While Biden is identified, at least in temperament [not to mention 50 years in politics as the Joe Manchin of his day], with the moderate [the Beltway word for non-fascist conservative], establishment wing of his party, the agenda he ran on-- forged in part by policy panels assembled by the Biden campaign and his rival, Sanders of Vermont-- is closer to the left, much of which would be advanced by the $3.5 trillion budget plan expected to receive a vote on Tuesday.
That has given liberals some confidence. “The eviction moratorium, the extension of the student debt moratorium, when we say that this has to happen, then it does happen,” said Omar, the chief vote counter of the House Progressive Caucus.

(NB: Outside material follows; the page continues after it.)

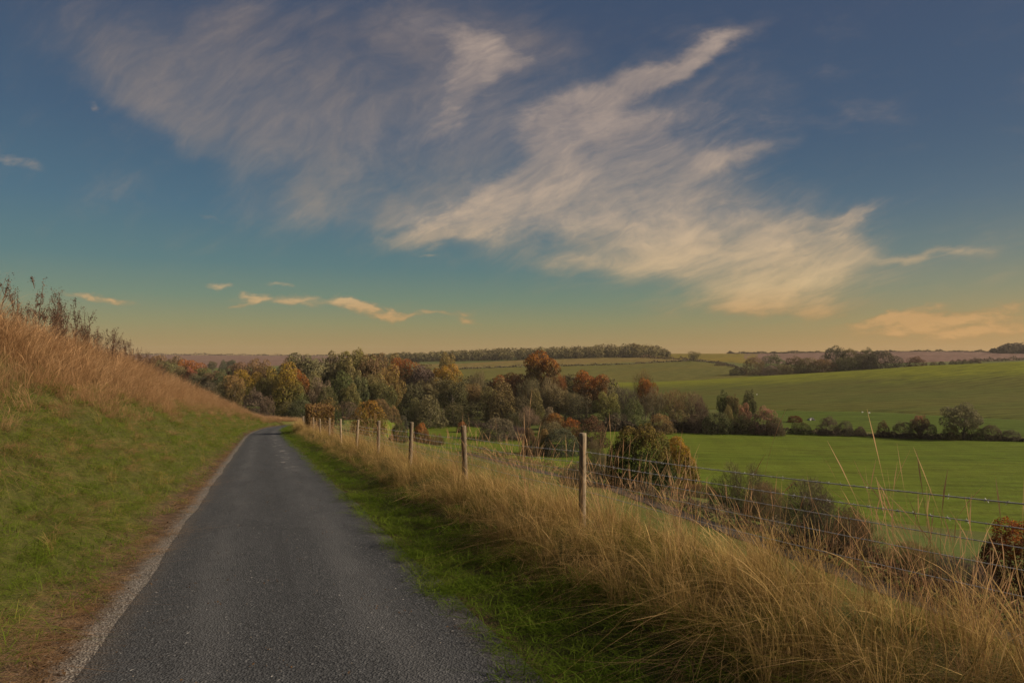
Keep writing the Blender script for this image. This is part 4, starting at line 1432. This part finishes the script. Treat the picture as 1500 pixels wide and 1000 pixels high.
# ------------------------------------------------------------------ fence
def fence():
    r = np.random.default_rng(3)
    e = obj('wire_fence', None, label='post and wire fence with barbed top strand running along the right verge', cat='fence')
    Ys = [-1.3, 3.0, 8.2, 12.9, 17.7, 22.6, 27.8, 33.2, 39, 45, 51, 66, 72, 78, 84, 90, 96]
    tops = []
    for i, Y in enumerate(Ys):
        s = (Y - 3.6 * SA) / CA
        t = 3.6 + float(lane_c(s)) - .23
        s = (Y - t * SA) / CA
        x, y = xy(s, t)
        z = gz(x, y)
        h = EYE - .077 * s - EYE + 1.42 - z + r.normal() * .02
        rad = .049 * r.uniform(.85, 1.18)
        mb = MB()
        zs = np.array([-.3, 0, .25, .5, .75, .97, 1.0, 1.0]) * np.array([1, h, h, h, h, h, h, h])
        rr = np.array([1, 1, .99, 1.01, .98, .985, .93, .05]) * rad
        tilt = r.normal(size=2) * .03
        pts = np.stack([tilt[0] * zs, tilt[1] * zs, zs], -1)
        pts[-1, 2] += .004
        mb.tube(pts, rr, 14)
        o = obj('post', mb.mesh('post', True), M_POST, e)
        for p in o.data.polygons:
            if p.normal.z > .7:
                p.use_smooth = False
        o.location = (x, y, z)
        tops.append(np.array([x, y, -.077 * s + 1.42]))
    tops = np.array(tops)
    for k, drop in enumerate([.25, .38, .48, .59, .72]):
        mb, bb = MB(), MB()
        P = []
        for i in range(len(tops) - 1):
            a = tops[i] - np.array([0, 0, drop])
            b = tops[i + 1] - np.array([0, 0, drop])
            a[:2] += np.array([-CA, -SA]) * -.066
            b[:2] += np.array([-CA, -SA]) * -.066
            for w in np.linspace(0, 1, 14)[:-1]:
                P.append(a * (1 - w) + b * w - np.array([0, 0, .025 * 4 * w * (1 - w) * (1 + .5 * math.sin(i * 3 + k))]))
            L = np.linalg.norm(b - a)
            if k < 2 and i < 6:
                for w in np.arange(.03, 1, .11 / L):
                    c = a * (1 - w) + b * w - np.array([0, 0, .025 * 4 * w * (1 - w) * (1 + .5 * math.sin(i * 3 + k))])
                    for _ in range(2):
                        d = r.normal(size=3)
                        d /= np.linalg.norm(d)
                        bb.tube(np.array([c - d * .016, c + d * .016]), .0016, 3, False)
                    ax = (b - a) / L
                    bb.tube(np.array([c - ax * .012, c + ax * .012]), .0045, 5, False)
        mb.tube(np.array(P), .0031 if k else .0039, 5, False)
        o = obj('wire', mb.mesh('wire', True), M_WIRE, e)
        if k < 2:
            b_ = obj('barbs', bb.mesh('barbs'), M_WIRE, o)
            b_['kind'] = 'stuff'


fence()


# ------------------------------------------------------------------ grass
def clump(name, rng, n, h, hvar, spread, width, lean, droop, mat, heads=0.0, seg=5, headw=3.0, leanvar=.35):
    """a tuft: n bent blades, some with seed heads, leaning along +x"""
    V, F, tone, along = [], [], [], []
    k = 0
    for _ in range(n):
        a, R = rng.uniform(0, 2 * pi), spread * math.sqrt(rng.random())
        b0 = np.array([cos(a) * R, sin(a) * R, -.02])
        L = h * max(.25, 1 + rng.normal() * hvar)
        dirn = rng.normal(size=2) * leanvar + np.array([lean, 0])
        dr = droop * rng.uniform(.3, 1.5)
        w0 = width * rng.uniform(.7, 1.3)
        s = np.linspace(0, 1, seg + 1)
        bendw = s * (1 - dr * .25) + 0 * s
        px = b0[0] + dirn[0] * L * (s * .35 + s ** 2.2 * (.65 + dr))
        py = b0[1] + dirn[1] * L * (s * .35 + s ** 2.2 * (.65 + dr))
        hor = math.hypot(*dirn)
        pz = b0[2] + L * (bendw - (hor * .35 + dr * .38) * s ** 2.6)
        pz = np.maximum(pz, .012 + .03 * rng.random())
        th = rng.uniform(0, 2 * pi)
        sd = np.array([cos(th), sin(th), 0])
        wd = w0 * (1 - s ** 1.6 * .9)
        if rng.random() < heads:
            wd = np.full(seg + 1, width * .42)
            m = s > .78
            wd[m] = width * headw * rng.uniform(.35, .6)
            wd[-1] = width * .2
        p = np.stack([px, py, pz], -1)
        v = np.stack([p - sd * wd[:, None] / 2, p + sd * wd[:, None] / 2], 1).reshape(-1, 3)
        V.append(v)
        for i in range(seg):
            F.append((k + 2 * i, k + 2 * i + 1, k + 2 * i + 3, k + 2 * i + 2))
        tone.append(np.full(len(v), rng.random()))
        along.append(np.repeat(s, 2))
        k += len(v)
    me = mesh_from(name, np.vstack(V), np.array(F), {'tone': np.concatenate(tone), 'along': np.concatenate(along)})
    me.materials.append(mat)
    return me


def tuft_set(name, meshes):
    c = bpy.data.collections.new(name)
    for i, me in enumerate(meshes):
        o = bpy.data.objects.new('%s_tuft_%02d' % (name, i), me)
        c.objects.link(o)
    return c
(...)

The establishment may have warmed to the left’s agenda, but it is bent on bringing progressive personalities to heel. Matt Bennett, an executive vice president at Third Way, said Democrats could not function with the kinds of divisions that are gnawing away at rival Republicans. From the outside, Republicans might appear to have a cohesive party, and it can still win elections. Inside, the fractures are so deep the party no longer has a unified ideology or message, its members routinely take down their leaders, and it is in near-constant turmoil.
“The Tea Party weakened the foundations of the Republican Party, then Trump sawed off the central tent poll and it collapsed,” Bennett said.
Mellman’s PAC infuriated progressives by spending nearly $1 million on television ads to savage Turner, whom they saw as hostile to Israel. (She firmly denied the accusation, saying, “I believe in freedom and justice for my sister and brothers and family and friends in Israel, and also freedom and justice for my sisters and brothers, family and friends of Palestinian descent.”)
Liberals fumed that some of that money came from Robert Kraft, the owner of the New England Patriots, who was friendly with Trump.
“By allying with groups funded largely by G.O.P. donors and obstructionists like Josh Gottheimer, Democratic leaders are bolstering people who are blocking the Biden agenda, simply to stop more nurses and principals and bartenders from entering Congress,” Shahid said.